A quick recap about how we ended up here. It seems almost like another era now, but it was only two months ago that the NUS and lecturers’ union UCU called the national demo that sparked (to everyone’s surprise) a much broader movement against the Government. The NUS were expecting about 15-20,000 to take to the streets. In the end, over 50,000 turned up. Publicly, the NUS leadership hailed this as a triumph. Privately, many of them have since regarded it as a disaster – because it represented a grassroots rebellion that was far more militant than was desirable, and impossible to control within the framework of the ‘respectable’ lobbying strategy favoured by NUS apparatchiks.

Since then, Aaron Porter has favoured directing his ire against alleged violence by young protesters rather than the police – despite illegal pre-emptive kettling, the near-killing of Alfie Meadows and a crush on Westminster Bridge that led to a warning that police tactics risked a Hillsborough-type disaster by a leading doctor. Yesterday’s NUS statement mentions “an unprecedented mass campaign from NUS that has united students, lecturers and the general public” – but the NUS has had nothing to do with it. It was the National Campaign Against Fees and Cuts that took the initiative in building for the Days of Actions since 10th November 2010.

That Aaron Porter’s leadership is “spineless” and “dithering” is not open to debate. These are, after all, his own words. The standard left theory about the NUS’s woeful role in the emerging movement is that it is stacked with careerists. That it has been a springboard for career politicians who went on to betray students – Phil Woolas, Jack Straw, Charles Clarke, take your pick – is a statement of fact.  But I don’t think it’s fair: many of its leading figures got involved for all the right reasons but have (small ‘c’) conservative inclinations because they grew up in a period when political struggles were at a low ebb. I’m sure most are ambitious to some degree – but hey, we all have hopes, wants and aspirations, and as long as ambition is married to some beliefs and principles, then it is not automatically unhealthy. That said, I don’t think even his diminishing band of supporters would say this about Aaron Porter.

But what puzzles me is just how self-defeating the NUS leadership is. By abdicating their responsibilities to lead students, they have left a vacuum that is being filled by the radical (or “extremist”, as they would see it) elements that they despise. Secretly, the ultra-left are rejoicing at the NUS’s surrender of leadership. They have the best conditions for recruiting young people in living memory: an increasingly radicalised and alienated generation on the one hand, and an inept right-wing student leadership on the other.

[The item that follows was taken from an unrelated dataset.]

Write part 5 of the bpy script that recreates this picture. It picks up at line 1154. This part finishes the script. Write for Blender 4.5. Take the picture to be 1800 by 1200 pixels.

How is what the NUS doing sensible when looked at on its own terms? No wonder a number of figures of the right of the party are privately going through what, on Twitter, is known a ‘facepalm‘ moment every time the issue of Aaron’s leadership crops up.

I note that Aaron’s predecessor Wes Streeting – an example of a highly competent right-winger (which made him a formidable opponent from the perspective of the left) has made no public criticism of the NUS leadership and I won’t speculate about what he thinks privately. But he has repeatedly made clear his support for the protests and the wave of university occupations. It may have been a different matter if he was still NUS President – he would presumably have been a prisoner of other forces – but it still strikes me as tactically far more clever from a right-wing perspective.

Or take another intelligent Labour right-winger and canny political operator, Luke Akehurst. He had this to say about the student protests:

If we don’t organise and lead protest the SWP or other malign forces will. The Coalition’s policies are creating a generation of radicalised young people. We as democratic socialists need to be mobilising them, otherwise we’ll lose them to the paper sellers. If we lead protests we get to steward them and liaise with the police to maximise the chances they are peaceful. If we don’t, you get an increased chance of chaos and violence. The more of us that go on each march, the more we dilute the percentage of extremists on each one.

Well, quite. So, this is where I think the NUS’s abdication of responsibility is going to lead us:

  1. Boom-time for the ultra-left. What has struck me (well, inspired me even) throughout this movement is how young people with no prior interest in politics have become radicalised very quickly. For them, Aaron Porter’s name is mud in much the same way as Nick Clegg: they are both hated more than David Cameron because, well, you expect it from the Tories – but both Porter and Clegg are seen as having betrayed those who put them in power. Most of these young people will not join a sect, but some undoubtedly will, because much of what these groups are saying resonates in a way that the NUS’s right-wing managerialism certainly does not.
  2. A boost for ‘leaderlessness’ theories. I’ve already made clear my belief that this movement needs accountable leaders to be successful. The ineptitude of the NUS is driving growing numbers of young people to think: ‘to hell with all leaders’.
  3. Violence. The media myth is that violence has been perpetrated by middle-class anarchists and Trots. Having been on each demo, I witnessed the provocations and violence of police. But there is no doubt that the most militant protesters were working-class sixth-formers who believe their future is being stolen away from them by a government of millionaires, and that the only answer the state has to their grievances is to crack their heads with batons, charge them with horses or detain them for hours in the cold. Without any political leadership, this fury is going to grow – and the police response will be even more violent. If there is bloodshed on the streets in the coming months, the police and the Government will bear most of the blame. But the NUS leadership will have to accept some moral responsibility, too.

If I was a right-winger – either in the NUS or in the Labour Party – I’d be thinking of ways to get rid of Aaron Porter. And fast.

2 Comments

  1. Charles says:

    Wes Streeting, Right Wing? Isn’t he a Labour Councillor?

    One of the things I’ve seen as a result of all this student dissent is that those center-right students who are usually apolitical except when they vote end up publicly voicing their opinions. Labour’s shift to the left alongside the premature emergence of the next generation of Tories could make the next election a conservative landslide.